The Florida amusement park ride where a teen fell to his death last month is an “immediate serious danger to public health,” according to an order from state officials that closed the ride.

The order, from the Florida Department of Agriculture and Consumer Services and released to the public on Monday, formally closed the Free Fall ride the day after the March 24 incident at ICON Park in Orlando.

Tyre Sampson, a 14-year-old from Missouri, slid out of his seat and fell to his death while the drop tower-style ride plunged down in front of horrified onlookers.

The order closing the ride said the Free Fall “is considered an immediate serious danger to public health, safety, and welfare, and may not be operated for patron use until it has passed a subsequent inspection by or at the direction of the Department.”

The was addressed to the Orlando Eagle Drop Slingshot, LLC, which owns the Free Fall.

The company’s other ICON Park ride was also closed shortly after the fatal drop tower accident.
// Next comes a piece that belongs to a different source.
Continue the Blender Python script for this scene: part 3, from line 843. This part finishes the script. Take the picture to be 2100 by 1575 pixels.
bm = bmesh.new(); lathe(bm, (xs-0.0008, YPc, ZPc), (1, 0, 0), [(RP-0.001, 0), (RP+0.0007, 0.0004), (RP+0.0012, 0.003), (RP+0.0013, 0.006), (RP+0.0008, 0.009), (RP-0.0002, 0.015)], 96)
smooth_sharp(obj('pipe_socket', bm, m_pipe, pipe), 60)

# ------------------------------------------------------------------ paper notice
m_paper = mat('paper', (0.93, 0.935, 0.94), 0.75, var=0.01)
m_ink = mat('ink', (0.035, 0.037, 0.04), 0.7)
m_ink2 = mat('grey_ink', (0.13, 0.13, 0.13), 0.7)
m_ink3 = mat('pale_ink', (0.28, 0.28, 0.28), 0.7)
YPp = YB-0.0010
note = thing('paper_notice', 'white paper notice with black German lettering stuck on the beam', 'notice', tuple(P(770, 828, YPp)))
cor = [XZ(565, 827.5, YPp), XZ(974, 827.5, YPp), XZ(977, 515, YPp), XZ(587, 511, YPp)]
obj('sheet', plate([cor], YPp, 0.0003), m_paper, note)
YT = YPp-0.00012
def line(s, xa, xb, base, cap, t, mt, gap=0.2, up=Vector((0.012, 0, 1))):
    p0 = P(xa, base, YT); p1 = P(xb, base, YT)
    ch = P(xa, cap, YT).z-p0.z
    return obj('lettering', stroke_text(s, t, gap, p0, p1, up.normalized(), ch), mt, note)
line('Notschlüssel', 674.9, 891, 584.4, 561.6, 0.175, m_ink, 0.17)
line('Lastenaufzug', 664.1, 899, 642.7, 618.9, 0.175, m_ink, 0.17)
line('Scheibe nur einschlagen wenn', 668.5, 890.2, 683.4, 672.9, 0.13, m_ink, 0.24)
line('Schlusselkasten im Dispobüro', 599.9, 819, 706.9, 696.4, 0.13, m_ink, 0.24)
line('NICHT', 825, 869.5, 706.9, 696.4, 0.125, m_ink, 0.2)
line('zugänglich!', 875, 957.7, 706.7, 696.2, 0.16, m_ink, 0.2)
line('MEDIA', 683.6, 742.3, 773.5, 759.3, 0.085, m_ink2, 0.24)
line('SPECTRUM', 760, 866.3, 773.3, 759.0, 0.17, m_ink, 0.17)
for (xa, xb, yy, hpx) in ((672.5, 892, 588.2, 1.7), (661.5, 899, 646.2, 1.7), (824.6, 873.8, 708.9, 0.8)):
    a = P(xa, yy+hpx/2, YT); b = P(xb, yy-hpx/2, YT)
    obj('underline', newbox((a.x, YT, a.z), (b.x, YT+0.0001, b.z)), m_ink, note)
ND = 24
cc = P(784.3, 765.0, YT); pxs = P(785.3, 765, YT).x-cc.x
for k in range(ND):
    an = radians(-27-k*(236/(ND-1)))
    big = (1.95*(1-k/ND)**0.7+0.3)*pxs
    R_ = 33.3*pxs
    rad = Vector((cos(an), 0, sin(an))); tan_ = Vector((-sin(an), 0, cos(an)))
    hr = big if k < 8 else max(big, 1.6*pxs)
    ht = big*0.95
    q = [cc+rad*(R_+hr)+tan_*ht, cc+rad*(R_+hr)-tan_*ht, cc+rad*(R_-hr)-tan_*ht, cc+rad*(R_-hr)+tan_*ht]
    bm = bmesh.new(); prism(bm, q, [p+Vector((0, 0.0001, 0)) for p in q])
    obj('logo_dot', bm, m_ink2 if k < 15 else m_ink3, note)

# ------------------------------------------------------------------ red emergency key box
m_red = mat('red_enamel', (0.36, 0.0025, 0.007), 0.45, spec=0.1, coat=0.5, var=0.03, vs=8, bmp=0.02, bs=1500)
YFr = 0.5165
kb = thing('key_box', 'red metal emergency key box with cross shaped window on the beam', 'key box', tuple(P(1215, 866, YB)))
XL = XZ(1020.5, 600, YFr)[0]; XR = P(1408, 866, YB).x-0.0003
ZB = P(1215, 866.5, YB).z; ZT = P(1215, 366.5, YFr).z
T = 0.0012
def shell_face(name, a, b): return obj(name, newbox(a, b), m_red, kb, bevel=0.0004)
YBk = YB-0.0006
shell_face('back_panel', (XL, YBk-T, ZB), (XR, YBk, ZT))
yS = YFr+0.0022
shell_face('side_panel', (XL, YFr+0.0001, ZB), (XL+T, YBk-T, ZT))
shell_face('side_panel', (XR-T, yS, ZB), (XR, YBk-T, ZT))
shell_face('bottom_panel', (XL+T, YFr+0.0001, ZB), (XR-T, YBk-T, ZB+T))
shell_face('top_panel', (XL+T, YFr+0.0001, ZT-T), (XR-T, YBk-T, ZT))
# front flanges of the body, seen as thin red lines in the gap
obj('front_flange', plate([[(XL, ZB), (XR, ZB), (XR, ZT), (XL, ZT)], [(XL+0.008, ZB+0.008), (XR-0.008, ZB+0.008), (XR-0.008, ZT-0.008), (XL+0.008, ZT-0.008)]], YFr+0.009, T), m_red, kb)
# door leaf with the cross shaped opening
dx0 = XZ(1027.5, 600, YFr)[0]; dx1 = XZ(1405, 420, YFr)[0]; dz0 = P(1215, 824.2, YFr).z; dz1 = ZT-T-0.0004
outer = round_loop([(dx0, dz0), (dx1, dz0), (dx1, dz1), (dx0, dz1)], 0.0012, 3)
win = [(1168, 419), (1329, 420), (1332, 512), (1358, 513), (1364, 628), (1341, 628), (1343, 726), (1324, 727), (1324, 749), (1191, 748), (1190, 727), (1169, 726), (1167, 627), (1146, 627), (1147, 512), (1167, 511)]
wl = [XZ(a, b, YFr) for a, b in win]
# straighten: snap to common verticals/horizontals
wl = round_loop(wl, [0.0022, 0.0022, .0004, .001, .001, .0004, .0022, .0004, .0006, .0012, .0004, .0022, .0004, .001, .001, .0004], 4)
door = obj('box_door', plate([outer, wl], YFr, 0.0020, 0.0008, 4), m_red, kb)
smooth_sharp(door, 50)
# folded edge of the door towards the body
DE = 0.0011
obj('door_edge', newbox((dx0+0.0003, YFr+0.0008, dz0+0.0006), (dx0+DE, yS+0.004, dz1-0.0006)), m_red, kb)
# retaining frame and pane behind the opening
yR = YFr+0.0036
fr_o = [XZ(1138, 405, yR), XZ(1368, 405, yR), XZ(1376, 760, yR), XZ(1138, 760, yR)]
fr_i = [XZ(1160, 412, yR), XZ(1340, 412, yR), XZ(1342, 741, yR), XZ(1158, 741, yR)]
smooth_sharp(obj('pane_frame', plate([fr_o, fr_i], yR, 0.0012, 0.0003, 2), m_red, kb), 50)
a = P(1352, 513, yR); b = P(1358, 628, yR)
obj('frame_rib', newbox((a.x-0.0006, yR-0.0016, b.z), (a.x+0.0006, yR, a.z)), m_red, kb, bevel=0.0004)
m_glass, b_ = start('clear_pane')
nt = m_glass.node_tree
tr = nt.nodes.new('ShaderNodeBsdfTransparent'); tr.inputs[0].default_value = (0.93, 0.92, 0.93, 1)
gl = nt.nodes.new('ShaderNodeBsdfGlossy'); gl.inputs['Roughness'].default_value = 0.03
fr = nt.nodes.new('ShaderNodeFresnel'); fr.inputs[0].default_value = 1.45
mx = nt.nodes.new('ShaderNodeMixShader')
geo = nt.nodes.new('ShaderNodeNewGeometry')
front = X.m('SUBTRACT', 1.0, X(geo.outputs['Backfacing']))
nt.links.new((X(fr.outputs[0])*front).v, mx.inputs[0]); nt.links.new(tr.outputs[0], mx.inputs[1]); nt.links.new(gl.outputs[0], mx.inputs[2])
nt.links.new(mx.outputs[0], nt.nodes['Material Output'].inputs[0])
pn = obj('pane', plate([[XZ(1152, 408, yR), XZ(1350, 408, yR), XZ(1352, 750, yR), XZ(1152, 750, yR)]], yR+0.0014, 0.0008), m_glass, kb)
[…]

When it opened, the Free Fall’s nearly 400-foot-drop was billed as the highest in the world.

Photos and video posted online after the incident apparently show the boy — who was over six-and-a-half feet tall — not fully buckled into the ride, with a safety harness sitting far above those of the other riders.
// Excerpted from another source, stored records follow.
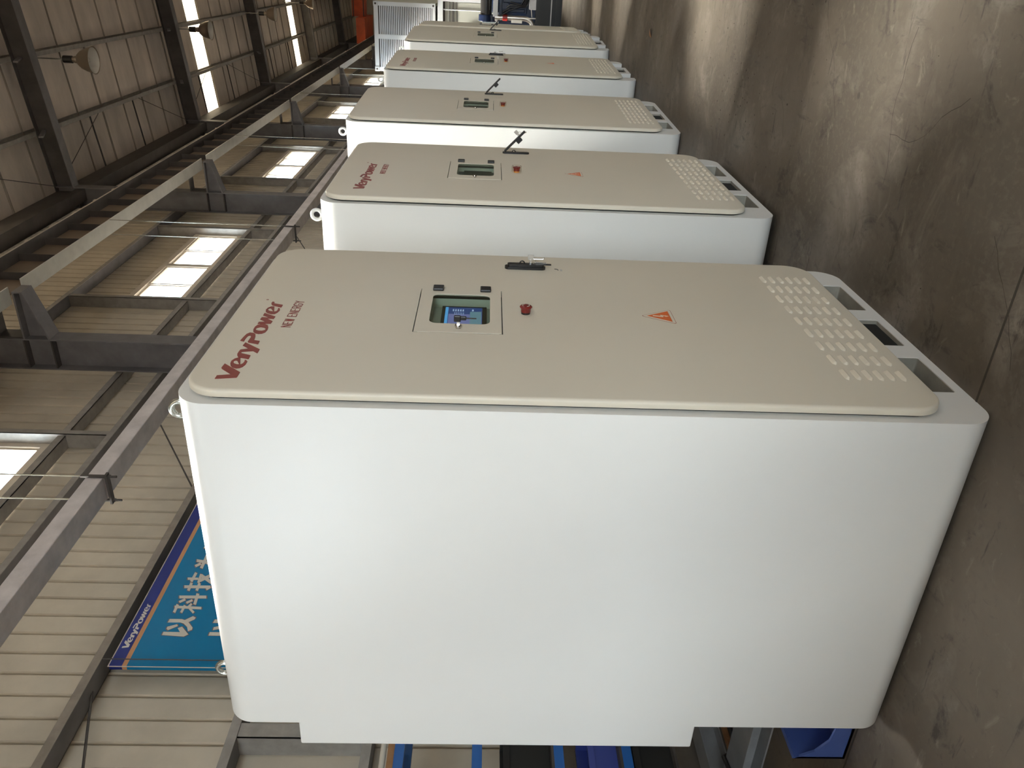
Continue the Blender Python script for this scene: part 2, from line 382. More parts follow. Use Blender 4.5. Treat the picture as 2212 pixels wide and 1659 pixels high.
struct(MB().box(XN, XE, YR, YW + 0.2, -0.2, 0).build('floor', 'floor'))
jb = MB()
for x in (0.135,):
    jb.box(x - .004, x + .004, YR, YW, 0, 0.0012)
for y in (-5.2, -9.5):
    jb.box(2.6, XE, y - .004, y + .004, 0, 0.0012)
jb.box(18, 18.01, YR, YW, 0, 0.0012)
struct(jb.build('trim_1', 'joint'))
random.seed(5)
ck = MB()
def crack(x, y, a, n, step, wd):
    p = Vector((x, y))
    for i in range(n):
        a += random.uniform(-.35, .35); q = p + Vector((math.cos(a), math.sin(a))) * step; e = Vector((-math.sin(a), math.cos(a))) * wd * .6 * random.uniform(.5, 1.2)
        ck.add([(p.x + e.x, p.y + e.y, .0008), (q.x + e.x, q.y + e.y, .0008), (q.x - e.x, q.y - e.y, .0008), (p.x - e.x, p.y - e.y, .0008)], [(0, 1, 2, 3)]); p = q
crack(1.05, -.95, 1.2, 9, .06, .0022); crack(1.9, -1.0, 2.2, 8, .07, .0016); crack(.62, -.78, .6, 10, .05, .0018); crack(2.3, -.7, 1.9, 7, .06, .0014); crack(.3, -.45, 2.6, 8, .05, .0016)
struct(ck.build('trim_2', 'joint'))
sk = MB()
for i in range(90):
    x, y = (random.gauss(3.05, .35), random.gauss(-.55, .22)) if i < 55 else (random.uniform(.3, 6), random.uniform(-1.3, -.15))
    r_ = random.uniform(.002, .007); n_ = 7; ph = random.random() * 6
    pts_ = [(x + r_ * random.uniform(.5, 1.3) * math.cos(ph + 2 * PI * k_ / n_), y + r_ * random.uniform(.5, 1.3) * math.sin(ph + 2 * PI * k_ / n_)) for k_ in range(n_)]
    sk.add([(p, q, .0007) for p, q in pts_] + [(x, y, .0025)], [(k_, (k_ + 1) % n_, n_) for k_ in range(n_)])
so = tag(sk.build('floor_grit', 'joint'), 'scattered dark specks of grit on the concrete in front of the cabinets', 'grit'); so['kind'] = 'stuff'

wins = [(-11.4, -8.4), (-5.0, -2.0), (1.50, 4.47), (7.93, 10.89), (14.45, 17.57), (21.45, 24.40), (28.50, 31.52), (35.6, 38.6)]
ZW0, ZW1 = 5.44, 6.15
LOW = (-5.2, -2.8, 2.6, 3.75)    # unseen window added behind the camera to brighten the nearest cabinet's side
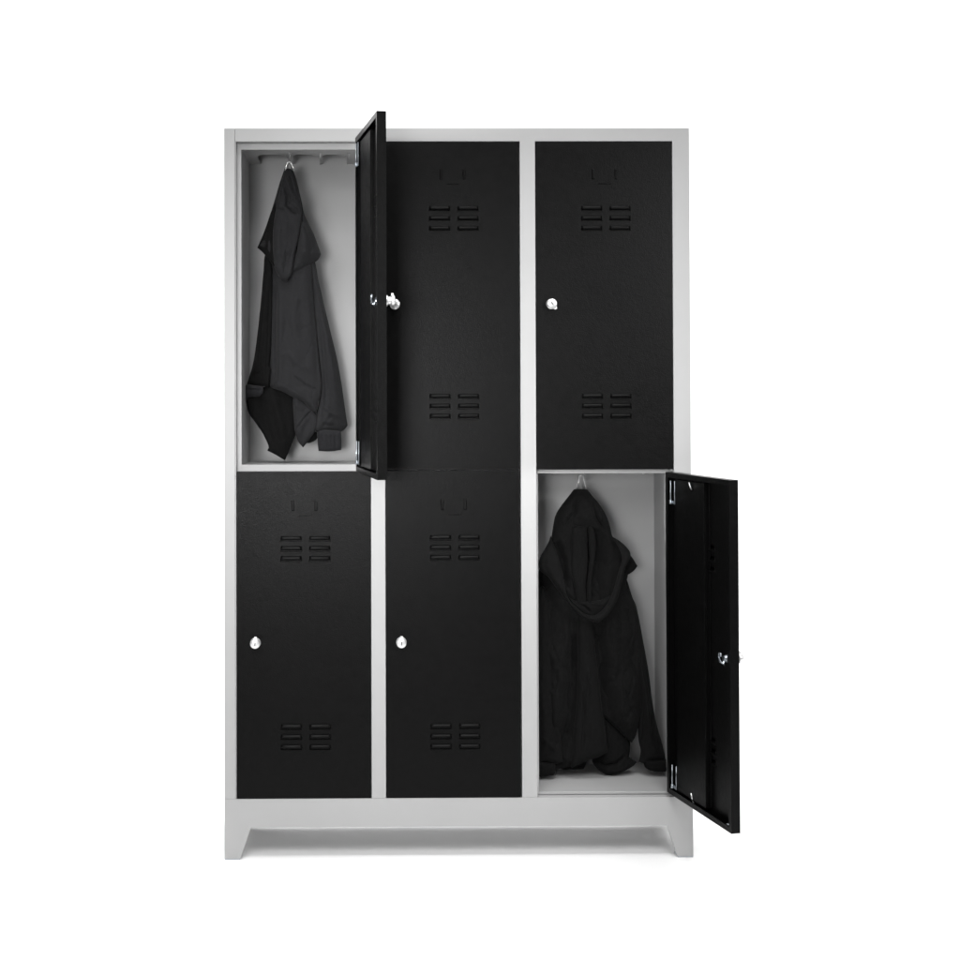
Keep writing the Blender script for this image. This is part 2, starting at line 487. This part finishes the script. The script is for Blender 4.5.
FK = 1.9
def cloth(name, outline, y0, thick, rad, folds, mat, parent, step=1.15, seed=0, wob=.0035, back=.5, tilt=None, off=Vector((0, 0, 0)), sub=None):
    """pillow-like closed cloth panel. outline and folds are measured in photo units at depth y0;
    folds: (polyline, width, height, side) ; side 0 = round ridge/valley, +-1 = overlapping step"""
    ol = smooth_outline(outline, sub or step)
    xs = [p.x for p in ol]; ys = [p.y for p in ol]
    n0 = len(ol); pts = [Vector(p) for p in ol]
    def inside(x, y):
        c = False; j = n0 - 1
        for i in range(n0):
            if (ol[i].y > y) != (ol[j].y > y) and x < (ol[j].x - ol[i].x) * (y - ol[i].y) / (ol[j].y - ol[i].y) + ol[i].x: c = not c
            j = i
        return c
    segs = []
    for i in range(n0):
        a, c = ol[i - 1], ol[i]
        dx, dy = c.x - a.x, c.y - a.y
        segs.append((a.x, a.y, dx, dy, 1 / max(dx * dx + dy * dy, 1e-12)))
    def dist(x, y):
        m = 1e9
        for ax_, ay_, dx, dy, il in segs:
            px, py = x - ax_, y - ay_
            t = (px * dx + py * dy) * il
            t = 0 if t < 0 else (1 if t > 1 else t)
            px -= t * dx; py -= t * dy
            d = px * px + py * py
            if d < m: m = d
        return math.sqrt(m)
    yy = min(ys) + step * .5; row = 0
    dd = [0.0] * n0
    while yy < max(ys):
        xx = min(xs) + (step * .5 if row % 2 else 0)
        while xx < max(xs):
            if inside(xx, yy):
                d = dist(xx, yy)
                if d > step * .45: pts.append(Vector((xx, yy))); dd.append(d)
            xx += step
        yy += step * .87; row += 1
    res = delaunay_2d_cdt(pts, [], [list(range(n0))], 1, 1e-5)
    vs, fs, orig = res[0], res[2], res[3]
    bm = bmesh.new(); A = []; Bv = []
    MM = 1 / 385.
    for vi, v in enumerate(vs):
        d = dist(v.x, v.y) if orig[vi] == [] else min(dd[k] for k in orig[vi] if k < len(dd))
        e = 1 - min(d / rad, 1)
        t = thick * math.sqrt(max(0, 1 - e * e))
        fo = 0
        for pl, wd, ht, side in folds:
            best = 1e9; tt = 0; sg = 0
            for k in range(len(pl) - 1):
                q, tp, s_ = seg_dist(v.x, v.y, *pl[k], *pl[k + 1])
                if q < best: best = q; tt = (k + tp) / (len(pl) - 1); sg = s_
            taper = min(1, tt / .18 + .12, (1 - tt) / .22 + .08)
            if side == 0: fo += ht * taper * math.exp(-(best / wd) ** 2)
            else:
                s = 1 if sg * side > 0 else -1
                if s > 0: fo += ht * taper * math.exp(-best / (wd * 2.2))
                else: fo -= ht * .35 * taper * math.exp(-best / (wd * .8))
        nz = noise.noise(Vector((v.x * .045 + seed * 7.1, v.y * .022, seed))) * 1.0 + noise.noise(Vector((v.x * .13, v.y * .07, seed + 3.3))) * .45 + noise.noise(Vector((v.x * .4, v.y * .25, seed + 9))) * .12
        rg = 1 - abs(noise.noise(Vector((v.x * .10 + seed * 3.7, v.y * .035, seed + 5.5)))) * 2.2
        nz -= .9 * max(0, rg - .55)
        edge = min(1, d / (rad * .6))
        tl = tilt(v.x, v.y) if tilt else 0
        yf = y0 + tl - t - (fo * FK + nz * wob * 1.7) * edge
        yb = y0 + tl + t * back
        X, Z = plan(v.x, v.y, y0)
        if d < 1e-3:
            q = bm.verts.new((X, y0 + tl, Z)); A.append(q); Bv.append(q)
        else:
            if yb - yf < .0012: yf = yb - .0012
            A.append(bm.verts.new((X, yf, Z))); Bv.append(bm.verts.new((X, yb, Z)))
    for f in fs:
        try:
            q = bm.faces.new([A[i] for i in f]); q.smooth = True
        except ValueError: pass
        if any(A[i] is not Bv[i] for i in f):
            try:
                q = bm.faces.new([Bv[i] for i in f][::-1]); q.smooth = True
            except ValueError: pass
    for v in bm.verts: v.co -= off
    return obj(name, bm, mat, parent)

# --- first sweatshirt: upper left compartment
y1 = .165
ax, az = plan(290, 460, y1)
s1off = Vector((ax, y1, az))
hd1 = empty('hooded_sweatshirt', s1off, 'charcoal hooded sweatshirt hanging folded narrow on a hook in the top left compartment', 'sweatshirt', 'sweatshirts hanging in the lockers')
kw = dict(off=s1off)
tor = cloth('torso', [(273, 250), (300, 248), (311, 262), (313, 290), (316, 325), (319, 360), (321.5, 384), (320.5, 396), (318, 404), (317, 414, 1), (309, 408), (303, 402), (294, 398), (282, 391.5), (268, 387.5, 1), (267, 366), (267, 330), (268, 290)],
      y1 - .012, .024, 13, [
      ([(276, 285), (275, 330), (276, 386)], 2.6, -.010, 0), ([(281, 290), (281, 340), (280, 380)], 5, .004, 0),
      ([(311, 280), (315, 330), (319, 392)], 2.0, -.006, 0), ([(292, 290), (296, 330), (297, 385)], 7, .003, 0),
      ([(294, 376), (304, 384), (320, 392)], 1.1, -.0030, 0), ([(270, 384), (285, 387), (303, 398), (317, 408)], 1.0, .002, 0),
      ([(284, 350), (297, 362), (312, 372)], 3, .002, 0), ([(300, 300), (303, 340)], 3, -.002, 0)], FLEECE, hd1, seed=1, wob=.003, tilt=lambda u, v: .0035 * max(0, 278 - u), **kw)
slL = cloth('sleeve', [(265, 254), (272, 256), (272.5, 300), (271, 345), (269.5, 365), (271, 369), (269, 386.5, 1), (258, 386), (245, 386, 1), (248, 377), (252.5, 362), (257, 332), (260.5, 300), (263, 272)],  # left sleeve: its shade is painted by the darker fleece
      y1 - .008, .018, 6, [([(266, 275), (262, 330), (256, 380)], 3, .004, 0), ([(271, 280), (268, 350), (266, 384)], 1.2, -.003, 0), ([(250, 376), (262, 372)], 2, -.002, 0)], FLEECE_DARK, hd1, seed=2, wob=.002, tilt=lambda u, v: .0015 * max(0, 271 - u), **kw)
cloth('cuff', [(245, 385), (255, 385.4), (263, 386.2, 1), (263.5, 391), (260, 396), (252, 397), (247, 398), (245.5, 402, 1), (244, 396)],
      y1 - .012, .010, 4, [([(246, 389), (262, 390)], 1, -.002, 0)], RIB, slL, seed=3, wob=.001, tilt=lambda u, v: .0012 * max(0, 262 - u), step=.8, **kw)
slR = cloth('sleeve', [(307, 252), (315, 262), (318.5, 280), (323.5, 302), (330, 330), (336.5, 357), (341.5, 385), (345, 410), (347.5, 426, 1), (344, 430), (341, 432, 1), (329, 431), (318, 432.5, 1), (314, 428), (316.5, 414), (319, 402), (320.5, 384), (318, 352), (314.5, 320), (311, 280)],
      y1 + .002, .022, 9, [([(314, 290), (322, 335), (326, 390), (323, 425)], 3, -.005, 0), ([(320, 290), (332, 350), (338, 410)], 4, .004, 0), ([(318, 400), (330, 412), (342, 418)], 2.4, .003, 0), ([(322, 424), (335, 426)], 1.6, -.003, 0)], FLEECE, hd1, seed=4, wob=.003, tilt=lambda u, v: .0016 * max(0, u - 318) * (1 if v < 425 else 1), **kw)
cloth('cuff', [(318, 431), (329, 430), (341, 431, 1), (341.5, 441), (341, 450, 1), (329, 451.5), (318.5, 451, 1), (317.5, 441)],
      y1 - .002, .013, 5, [([(x, 434), (x + .5, 449)], .7, -.0018, 0) for x in (322, 327, 331, 335)], RIB, slR, seed=5, wob=.0008, step=.8, **kw)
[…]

People visit a makeshift memorial for Tyre Sampson outside the Orlando Free Fall ride at ICON Park on March 27, 2022, in Orlando, Fla. Sampson, a teenager visiting from Missouri on spring break, fell to his death while on the ride.
People visit a makeshift memorial for Tyre Sampson outside the Orlando Free Fall ride at ICON Park on March 27, 2022, in Orlando, Fla. Sampson, a teenager visiting from Missouri on spring break, fell to his death while on the ride.Phelan M. Ebenhack / AP

In video of the incident obtained by NBC News, a voice is heard asking: “Why doesn’t this have the little clicky click to it, like the seatbelt?”

As the ride lifts off, a voice from the ground is heard shouting: “Hey, did you check your seatbelt on the left side? Seatbelt! Seatbelt!”

Sampson was visiting Florida for spring break with his football team. The straight-A student “had a bright future ahead” and was never in trouble, his uncle Carl Sampson told NBC News.

Michael Haggard, one of Sampson’s family’s attorneys, told NBC News affiliate WESH in Orlando that he is focused on the apparent absence of a legally-required declaration of the ride’s maximum rider weight.

The boy reportedly weighed around 300 pounds, while the ride’s maximum rider weight is around 285 pounds.

WESH reported there is no maximum rider weight limit displayed anywhere on Free Fall’s signage — only a maximum height.

Attorney Benjamin Crump, who visited the ride Monday, told reporters that Sampson’s family sees their son’s death as “preventable.”

“Other than George Floyd’s tragic torture video, I think this is the worst tragedy captured on video that I have ever seen,” Crump said.

As attention turns toward the restraint system used to keep riders bucked into the Free Fall, Florida officials said Friday there is no direct federal or state oversight of what thrill-ride manufacturers put in their manuals dictating safety measures.